**Raw data**.
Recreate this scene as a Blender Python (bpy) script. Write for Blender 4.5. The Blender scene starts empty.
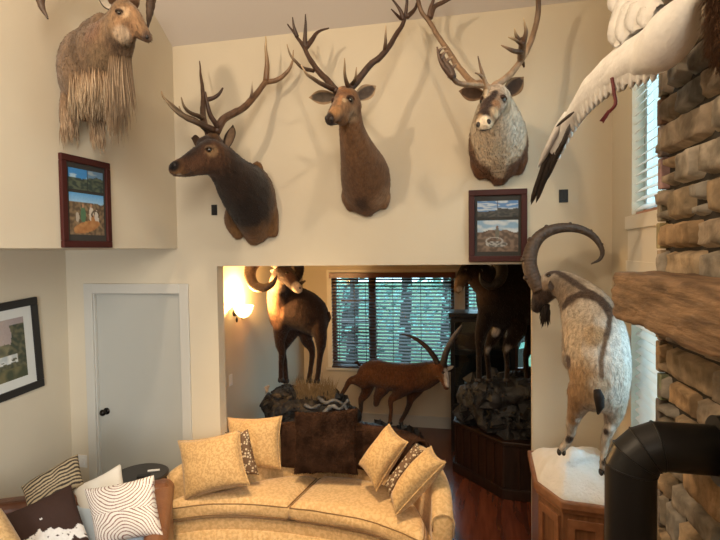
import bpy, math, random
import numpy as np
from math import sin, cos, pi, radians, sqrt, atan2, exp
from mathutils import Vector, Matrix, noise
from mathutils.bvhtree import BVHTree
random.seed(7)
SC = bpy.context.scene
COL = SC.collection

# ---------------------------------------------------------------- camera
CAM_H = 2.42
YAW, PITCH, ROLL, FPX = radians(13.179), radians(2.031), radians(-0.79), 540.0
_w = np.array([-sin(YAW)*cos(PITCH), cos(YAW)*cos(PITCH), -sin(PITCH)])
_r0 = np.array([cos(YAW), sin(YAW), 0.0]); _u0 = np.cross(_r0, _w)
_r = _r0*cos(ROLL)+_u0*sin(ROLL); _u = -_r0*sin(ROLL)+_u0*cos(ROLL)
cam_data = bpy.data.cameras.new('camera'); cam = bpy.data.objects.new('camera', cam_data); COL.objects.link(cam)
cam_data.sensor_width = 36; cam_data.lens = 36*FPX/720; cam_data.clip_start = 0.02; cam_data.clip_end = 200
cam.matrix_world = Matrix(((_r[0], _u[0], -_w[0], 0), (_r[1], _u[1], -_w[1], 0), (_r[2], _u[2], -_w[2], CAM_H), (0, 0, 0, 1)))
SC.camera = cam

# ---------------------------------------------------------------- world, lights, exposure
SC.view_settings.view_transform = 'Standard'; SC.view_settings.look = 'None'
SC.view_settings.gamma = 1; SC.view_settings.exposure = 0.0; SC.view_settings.use_curve_mapping = False
wd = bpy.data.worlds.new('world'); SC.world = wd; wd.use_nodes = True
bg = wd.node_tree.nodes['Background']; bg.inputs['Color'].default_value = (0.55, 0.80, 0.98, 1); bg.inputs['Strength'].default_value = 6.5

def lamp(name, kind, loc, power, color, size=0.1, target=None, size_y=None, spread=None, cone=None, blend=0.5):
    l = bpy.data.lights.new(name, kind); l.energy = power; l.color = color
    if kind == 'AREA':
        l.size = size
        if size_y: l.shape = 'RECTANGLE'; l.size_y = size_y
        if spread: l.spread = spread
    else:
        l.shadow_soft_size = size
    if kind == 'SPOT': l.spot_size = cone or 1.2; l.spot_blend = blend
    o = bpy.data.objects.new(name, l); COL.objects.link(o); o.location = loc
    if target is not None:
        o.rotation_euler = (Vector(target)-Vector(loc)).to_track_quat('-Z', 'Y').to_euler()
    return o
WARM = (1.0, 0.80, 0.57)
lamp('ceiling_lamp_west', 'POINT', (-1.9, 0.7, 4.6), 150, WARM, 0.07)
lamp('ceiling_lamp_east', 'SPOT', (0.30, 0.9, 5.0), 120, WARM, 0.08, (-1.0, 4.0, 2.1), cone=1.1, blend=0.9)
lamp('entry_window_light', 'AREA', (0.5, -1.2, 3.7), 72, (1.0, 0.91, 0.77), 1.6, (-3.0, 2.6, 2.9), 1.8, spread=1.75)
lamp('lower_wall_fill_light', 'AREA', (-1.2, -1.2, 1.5), 19, (0.93, 0.98, 1.0), 1.2, (-3.7, 2.6, 1.6), 1.6, spread=1.1)  # added fill that lifts the lower left wall; no window stands here
lamp('sofa_fill_spot', 'SPOT', (-1.2, 1.6, 5.0), 760, (1.0, 0.72, 0.42), 0.14, (-1.35, 3.85, 0.45), cone=0.62, blend=0.8)  # added warm spot to brighten the sofa, not a fixture of the room

# ---------------------------------------------------------------- pixel rays -> places in the room
def ray(x, y): return _w+(x-360)/FPX*_r-(y-270)/FPX*_u
def at(x, y, Y): d = ray(x, y); return Vector((np.array([0, 0, CAM_H])+d*(Y/d[1])).tolist())
def atX(x, y, X): d = ray(x, y); return Vector((np.array([0, 0, CAM_H])+d*(X/d[0])).tolist())
def atZ(x, y, Z): d = ray(x, y); return Vector((np.array([0, 0, CAM_H])+d*((Z-CAM_H)/d[2])).tolist())
def dep(p): return float((np.array(p)-np.array([0, 0, CAM_H])) @ _w)

# ---------------------------------------------------------------- materials
def mat(name, col=(.8, .8, .8), rough=.6, metal=0, col2=None, scale=8, stretch=(1, 1, 1), bump=0, bscale=40, attr=False, spec=.5,
        coat=0, emit=None, trans=0, kind='noise', detail=5, amt=1.0, sheen=0, ior=1.45, ramp=(.35, .65), bstretch=None):
    m = bpy.data.materials.new(name); m.use_nodes = True; nt = m.node_tree; n = nt.nodes; L = nt.links
    b = n['Principled BSDF']; b.inputs['Roughness'].default_value = rough; b.inputs['Metallic'].default_value = metal
    b.inputs['Specular IOR Level'].default_value = spec; b.inputs['Coat Weight'].default_value = coat
    b.inputs['Transmission Weight'].default_value = trans; b.inputs['Sheen Weight'].default_value = sheen; b.inputs['IOR'].default_value = ior
    b.inputs['Base Color'].default_value = (*col, 1)
    tc = n.new('ShaderNodeTexCoord')
    def mapped(st, sc):
        mp = n.new('ShaderNodeMapping'); mp.inputs['Scale'].default_value = tuple(s*sc for s in st); L.new(tc.outputs['Object'], mp.inputs['Vector']); return mp
    out = None
    if attr:
        a = n.new('ShaderNodeVertexColor'); a.layer_name = 'Col'; out = a.outputs['Color']
    if col2 is not None or attr:
        mp = mapped(stretch, scale)
        if kind == 'noise':
            t = n.new('ShaderNodeTexNoise'); t.inputs['Scale'].default_value = 1; t.inputs['Detail'].default_value = detail; fac = t.outputs['Fac']
        elif kind == 'voronoi':
            t = n.new('ShaderNodeTexVoronoi'); t.inputs['Scale'].default_value = 1; fac = t.outputs['Distance']
        elif kind == 'wave':
            t = n.new('ShaderNodeTexWave'); t.inputs['Scale'].default_value = 1; t.inputs['Distortion'].default_value = 5; t.inputs['Detail'].default_value = 3; fac = t.outputs['Fac']
        L.new(mp.outputs['Vector'], t.inputs['Vector'])
        r = n.new('ShaderNodeValToRGB'); r.color_ramp.elements[0].position = ramp[0]; r.color_ramp.elements[1].position = ramp[1]
        L.new(fac, r.inputs['Fac'])
        if attr:
            k = 1-0.45*amt
            r.color_ramp.elements[0].color = (k, k, k, 1); k2 = 1+0.35*amt; r.color_ramp.elements[1].color = (k2, k2, k2, 1)
            mx = n.new('ShaderNodeMix'); mx.data_type = 'RGBA'; mx.blend_type = 'MULTIPLY'; mx.inputs[0].default_value = 1
            L.new(out, mx.inputs[6]); L.new(r.outputs['Color'], mx.inputs[7]); out = mx.outputs[2]
        else:
            r.color_ramp.elements[0].color = (*col, 1); r.color_ramp.elements[1].color = (*col2, 1); out = r.outputs['Color']
    if out is not None: L.new(out, b.inputs['Base Color'])
    if bump:
        mp = mapped(bstretch or stretch, bscale); t = n.new('ShaderNodeTexNoise'); t.inputs['Scale'].default_value = 1; t.inputs['Detail'].default_value = 4
        L.new(mp.outputs['Vector'], t.inputs['Vector']); bp = n.new('ShaderNodeBump'); bp.inputs['Strength'].default_value = bump; bp.inputs['Distance'].default_value = .01
        L.new(t.outputs['Fac'], bp.inputs['Height']); L.new(bp.outputs['Normal'], b.inputs['Normal'])
    if emit:
        b.inputs['Emission Color'].default_value = (*emit[0], 1); b.inputs['Emission Strength'].default_value = emit[1]
    return m
WALL = mat('wall_paint', (.60, .525, .40), .75, bump=.05, bscale=60, col2=(.58, .505, .385), scale=2)
CEIL = mat('ceiling_paint', (.66, .60, .55), .8, bump=.05, bscale=60)
TRIM = mat('trim_paint', (.52, .50, .45), .4)
DOORP = mat('door_paint', (.43, .425, .385), .35)
SILL = mat('sill_paint', (.72, .66, .56), .45)
FLOOR = mat('cherry_floor', (.075, .018, .010), .22, col2=(.16, .045, .022), scale=2.2, stretch=(6, .6, 1), bump=.03, bscale=20, coat=.2)
CARPET = mat('room_floor', (.10, .05, .03), .4, col2=(.16, .08, .05), scale=2, stretch=(6, .6, 1))
FUR = mat('fur', rough=.85, attr=True, scale=38, stretch=(1.4, 1.4, .5), bump=.55, bscale=120, spec=.18, sheen=.15, amt=.55)
FURL = mat('fur_strands', rough=.7, attr=True, scale=60, spec=.25, amt=.3)
ANT = mat('antler_bone', rough=.42, attr=True, scale=30, bump=.4, bscale=90, stretch=(1, 1, .4), amt=.6)
HORN = mat('horn', rough=.5, attr=True, scale=40, bump=.5, bscale=70, stretch=(1, 1, 1), amt=.6)
EYE = mat('glass_eye', (.012, .007, .004), .06, coat=1)
NOSE = mat('nose_skin', (.02, .014, .012), .35)
HOOF = mat('hoof', (.03, .022, .018), .5)
EARM = mat('ear_skin', rough=.8, attr=True, scale=30, amt=.4, spec=.2)
FEATHER = mat('feathers', rough=.7, attr=True, scale=26, bump=.25, bscale=70, amt=.12, spec=.3)
STONE = mat('ledge_stone', rough=.85, attr=True, scale=11, bump=1.0, bscale=24, amt=1.0, spec=.2, detail=9)
MORTAR = mat('mortar', (.035, .03, .026), .95)
TIMBER = mat('mantel_timber', (.11, .062, .033), .65, col2=(.30, .185, .105), scale=5, stretch=(4, 1, 7), bump=.6, bscale=14, detail=8)
PIPE = mat('black_stovepipe', (.018, .017, .017), .42, metal=.3, bump=.08, bscale=12)
OAK = mat('pedestal_oak', (.15, .062, .028), .38, col2=(.24, .105, .048), scale=6, stretch=(7, 7, .7), coat=.2)
OAKT = mat('pedestal_trim', (.22, .09, .04), .35, col2=(.30, .13, .06), scale=6, stretch=(3, 3, 3), coat=.2)
SNOW = mat('artificial_snow', (.80, .80, .78), .8, col2=(.88, .88, .88), scale=9, bump=.7, bscale=60)
DARKW = mat('dark_wood', (.016, .008, .005), .4, col2=(.032, .015, .010), scale=5, stretch=(6, 6, .8))
ROCK = mat('dark_rock', (.010, .010, .011), .6, col2=(.040, .038, .037), scale=9, bump=.8, bscale=22, detail=8)
SOFA = mat('gold_damask', (.60, .385, .17), .75, col2=(.72, .49, .24), scale=44, bump=.2, bscale=120, sheen=.3, ramp=(.44, .56), detail=3)
SOFAP = mat('gold_damask_pillow', (.50, .305, .12), .72, col2=(.63, .41, .18), scale=60, bump=.25, bscale=120, sheen=.3, ramp=(.45, .55), detail=2)
PIPING = mat('brown_piping', (.26, .15, .06), .7)
DOTS = mat('dotted_weave', (.62, .52, .36), .8, col2=(.15, .085, .045), scale=44, kind='voronoi', ramp=(.30, .42), bump=.2)
FAUX = mat('brown_faux_fur', (.020, .009, .005), .85, col2=(.060, .029, .017), scale=9, bump=.5, bscale=60, spec=.12)
LEATHER = mat('brown_leather', (.10, .035, .015), .38, col2=(.17, .065, .028), scale=7, bump=.25, bscale=50)
WHITEC = mat('white_cloth', (.74, .71, .65), .85, bump=.15, bscale=30)
BLUEC = mat('pale_blue_cloth', (.52, .62, .72), .85, bump=.15, bscale=30)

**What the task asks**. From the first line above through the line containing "COL = SC.collection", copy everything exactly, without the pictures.

**Finished answer**.
Recreate this scene as a Blender Python (bpy) script. Write for Blender 4.5. The Blender scene starts empty.
import bpy, math, random
import numpy as np
from math import sin, cos, pi, radians, sqrt, atan2, exp
from mathutils import Vector, Matrix, noise
from mathutils.bvhtree import BVHTree
random.seed(7)
SC = bpy.context.scene
COL = SC.collection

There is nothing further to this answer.